ALTER TABLE ... ALTER COLUMN TYPE
It causes data corruptions.
ALTER TABLE ... SET TABLESPACE
It causes data corruptions by wrong relfilenode.

Details

pg_reorg creates a work table in the reorg schema and sorts the rows in this table. Then, it updates the system catalogs directly to swap the work table and the original one.

Installations

pg_reorg can be built with "make" on UNIX or Linux. pgxs build framework is used automatically. Before building, you might need to install postgres packages for developer (postgresql-devel, etc.) and add pg_config to your $PATH.

$ cd pg_reorg
$ make
$ su
$ make install

You can also use Microsoft Visual C++ 2010 to build the program on Windows. There are project files in the msvc folder.

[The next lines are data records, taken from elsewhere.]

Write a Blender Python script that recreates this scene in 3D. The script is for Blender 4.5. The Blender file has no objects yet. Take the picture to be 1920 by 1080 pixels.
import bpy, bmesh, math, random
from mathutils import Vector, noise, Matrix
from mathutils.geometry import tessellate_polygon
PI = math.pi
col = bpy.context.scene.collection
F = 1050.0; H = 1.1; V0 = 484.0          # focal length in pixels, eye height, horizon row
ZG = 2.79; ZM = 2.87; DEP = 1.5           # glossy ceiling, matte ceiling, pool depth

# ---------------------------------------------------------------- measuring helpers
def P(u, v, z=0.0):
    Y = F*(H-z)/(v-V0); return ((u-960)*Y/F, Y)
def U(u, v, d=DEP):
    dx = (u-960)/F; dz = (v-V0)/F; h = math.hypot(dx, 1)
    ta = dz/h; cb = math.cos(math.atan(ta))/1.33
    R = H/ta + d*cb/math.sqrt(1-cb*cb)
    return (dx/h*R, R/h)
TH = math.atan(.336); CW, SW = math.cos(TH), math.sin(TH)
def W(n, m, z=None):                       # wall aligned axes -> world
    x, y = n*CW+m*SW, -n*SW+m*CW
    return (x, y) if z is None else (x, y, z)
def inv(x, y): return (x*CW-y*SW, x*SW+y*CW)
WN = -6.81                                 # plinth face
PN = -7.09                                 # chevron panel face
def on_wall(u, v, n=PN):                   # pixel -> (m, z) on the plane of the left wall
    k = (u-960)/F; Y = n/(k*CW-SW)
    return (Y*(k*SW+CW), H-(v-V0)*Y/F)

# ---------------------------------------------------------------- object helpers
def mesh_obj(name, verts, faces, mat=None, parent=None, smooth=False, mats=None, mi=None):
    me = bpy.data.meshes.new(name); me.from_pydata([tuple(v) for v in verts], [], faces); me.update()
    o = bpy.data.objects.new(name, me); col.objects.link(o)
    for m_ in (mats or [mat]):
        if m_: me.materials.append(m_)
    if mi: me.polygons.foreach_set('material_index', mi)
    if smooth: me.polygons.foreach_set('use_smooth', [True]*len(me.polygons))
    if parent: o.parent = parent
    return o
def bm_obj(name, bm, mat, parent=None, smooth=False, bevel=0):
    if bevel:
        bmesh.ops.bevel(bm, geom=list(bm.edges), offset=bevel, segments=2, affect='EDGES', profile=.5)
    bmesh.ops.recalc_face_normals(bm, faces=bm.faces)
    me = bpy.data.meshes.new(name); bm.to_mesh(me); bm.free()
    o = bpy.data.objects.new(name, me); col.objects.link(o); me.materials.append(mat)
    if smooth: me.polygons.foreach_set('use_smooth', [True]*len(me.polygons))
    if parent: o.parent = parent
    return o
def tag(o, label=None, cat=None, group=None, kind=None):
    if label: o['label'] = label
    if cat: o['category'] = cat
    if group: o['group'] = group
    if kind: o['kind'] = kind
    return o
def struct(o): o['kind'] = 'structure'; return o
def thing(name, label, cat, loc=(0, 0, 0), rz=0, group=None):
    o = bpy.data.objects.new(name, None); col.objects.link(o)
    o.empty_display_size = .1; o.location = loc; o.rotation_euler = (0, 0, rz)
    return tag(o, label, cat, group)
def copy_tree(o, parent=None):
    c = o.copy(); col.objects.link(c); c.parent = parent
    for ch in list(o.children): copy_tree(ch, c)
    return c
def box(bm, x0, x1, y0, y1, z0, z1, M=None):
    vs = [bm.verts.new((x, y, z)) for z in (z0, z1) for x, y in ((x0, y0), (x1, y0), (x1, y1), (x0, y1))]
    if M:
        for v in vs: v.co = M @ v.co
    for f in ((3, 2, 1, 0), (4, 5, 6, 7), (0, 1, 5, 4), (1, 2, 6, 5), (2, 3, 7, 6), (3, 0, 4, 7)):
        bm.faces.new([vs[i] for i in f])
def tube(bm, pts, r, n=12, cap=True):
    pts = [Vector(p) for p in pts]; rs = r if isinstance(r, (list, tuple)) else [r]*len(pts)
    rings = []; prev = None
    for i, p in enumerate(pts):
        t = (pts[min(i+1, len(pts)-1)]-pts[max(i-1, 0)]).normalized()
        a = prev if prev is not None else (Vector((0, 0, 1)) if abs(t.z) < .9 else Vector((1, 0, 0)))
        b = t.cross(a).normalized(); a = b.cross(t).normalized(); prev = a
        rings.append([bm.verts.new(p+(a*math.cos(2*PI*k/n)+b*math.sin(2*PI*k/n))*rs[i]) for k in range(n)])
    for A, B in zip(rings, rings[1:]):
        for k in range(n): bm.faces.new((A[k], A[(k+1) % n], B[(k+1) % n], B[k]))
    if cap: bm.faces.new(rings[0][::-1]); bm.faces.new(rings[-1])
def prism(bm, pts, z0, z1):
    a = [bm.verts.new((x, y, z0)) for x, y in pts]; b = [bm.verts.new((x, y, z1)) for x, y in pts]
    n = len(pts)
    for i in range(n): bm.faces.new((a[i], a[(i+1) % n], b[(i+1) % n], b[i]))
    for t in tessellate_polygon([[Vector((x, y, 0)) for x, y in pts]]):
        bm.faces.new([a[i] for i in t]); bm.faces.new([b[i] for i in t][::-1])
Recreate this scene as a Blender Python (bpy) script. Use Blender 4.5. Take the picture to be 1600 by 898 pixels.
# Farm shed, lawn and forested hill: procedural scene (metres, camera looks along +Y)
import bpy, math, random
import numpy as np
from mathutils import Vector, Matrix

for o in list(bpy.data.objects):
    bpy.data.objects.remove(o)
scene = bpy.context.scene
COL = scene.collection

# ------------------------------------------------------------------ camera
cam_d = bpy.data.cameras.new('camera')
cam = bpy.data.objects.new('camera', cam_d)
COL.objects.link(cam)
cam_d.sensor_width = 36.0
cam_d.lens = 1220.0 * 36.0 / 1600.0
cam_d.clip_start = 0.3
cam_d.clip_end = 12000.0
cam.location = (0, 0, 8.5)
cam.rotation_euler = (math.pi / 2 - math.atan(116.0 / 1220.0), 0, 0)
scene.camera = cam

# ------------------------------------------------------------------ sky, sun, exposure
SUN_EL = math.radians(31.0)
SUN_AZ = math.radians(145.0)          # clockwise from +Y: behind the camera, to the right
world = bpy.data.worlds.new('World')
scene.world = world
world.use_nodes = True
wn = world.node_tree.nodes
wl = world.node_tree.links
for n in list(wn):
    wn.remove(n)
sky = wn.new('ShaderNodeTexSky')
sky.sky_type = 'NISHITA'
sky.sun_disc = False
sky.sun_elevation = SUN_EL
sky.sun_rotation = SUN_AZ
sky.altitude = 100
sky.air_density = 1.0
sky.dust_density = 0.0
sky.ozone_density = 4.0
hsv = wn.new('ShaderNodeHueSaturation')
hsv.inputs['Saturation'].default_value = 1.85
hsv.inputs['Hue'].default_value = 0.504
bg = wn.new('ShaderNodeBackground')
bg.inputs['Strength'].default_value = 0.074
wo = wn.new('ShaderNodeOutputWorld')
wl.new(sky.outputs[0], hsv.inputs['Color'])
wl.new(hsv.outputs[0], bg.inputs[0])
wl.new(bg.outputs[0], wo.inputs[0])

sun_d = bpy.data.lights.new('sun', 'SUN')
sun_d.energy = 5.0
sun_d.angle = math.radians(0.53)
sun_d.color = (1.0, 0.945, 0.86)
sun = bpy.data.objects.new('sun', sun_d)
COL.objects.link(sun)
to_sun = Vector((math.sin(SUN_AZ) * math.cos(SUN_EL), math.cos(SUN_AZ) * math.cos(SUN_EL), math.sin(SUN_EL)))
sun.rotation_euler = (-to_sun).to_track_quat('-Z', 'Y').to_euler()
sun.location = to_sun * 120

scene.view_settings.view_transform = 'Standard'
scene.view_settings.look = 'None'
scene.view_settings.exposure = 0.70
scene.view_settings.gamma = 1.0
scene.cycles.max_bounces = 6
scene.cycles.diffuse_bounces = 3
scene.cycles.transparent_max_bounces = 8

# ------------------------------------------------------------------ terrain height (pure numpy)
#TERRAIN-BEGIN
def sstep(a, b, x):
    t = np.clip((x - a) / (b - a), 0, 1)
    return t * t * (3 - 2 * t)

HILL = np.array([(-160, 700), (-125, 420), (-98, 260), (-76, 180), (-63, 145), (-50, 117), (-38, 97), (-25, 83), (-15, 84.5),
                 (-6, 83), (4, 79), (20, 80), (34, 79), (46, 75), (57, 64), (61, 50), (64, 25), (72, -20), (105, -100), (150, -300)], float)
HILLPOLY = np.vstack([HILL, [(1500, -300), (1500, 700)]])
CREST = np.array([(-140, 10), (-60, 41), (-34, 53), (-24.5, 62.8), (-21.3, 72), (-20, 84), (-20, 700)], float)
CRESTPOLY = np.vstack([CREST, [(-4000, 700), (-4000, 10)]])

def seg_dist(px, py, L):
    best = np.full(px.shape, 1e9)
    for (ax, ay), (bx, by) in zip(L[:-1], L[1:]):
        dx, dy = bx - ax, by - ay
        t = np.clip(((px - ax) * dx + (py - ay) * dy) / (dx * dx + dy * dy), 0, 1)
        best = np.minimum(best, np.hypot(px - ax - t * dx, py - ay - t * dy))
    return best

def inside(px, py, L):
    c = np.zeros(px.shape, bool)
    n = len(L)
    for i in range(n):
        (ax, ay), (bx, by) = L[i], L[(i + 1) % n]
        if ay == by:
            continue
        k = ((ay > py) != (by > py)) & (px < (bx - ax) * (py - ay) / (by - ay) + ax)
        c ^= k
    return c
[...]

Start PostgreSQL and execute the script to register functions to your database.

$ pg_ctl start
$ psql -f $PGSHARE/contrib/pg_reorg.sql -d your_database

You can also use CREATE EXTENSION.

$ psql -c "CREATE EXTENSION pg_reorg" -d your_database

If you want to check regression tests, do the below commands with PostgreSQL server running

$ make installcheck

Requirements

PostgreSQL versions
PostgreSQL 9.0, 9.1, 9.2, 9.3, 9.4
OS
RHEL 6/7
Disks
Requires free disk space twice as large as the target table(s) and indexes. For example, if the total size of the tables and indexes to be reorganized is 1GB, an additional 2GB of disk space is required.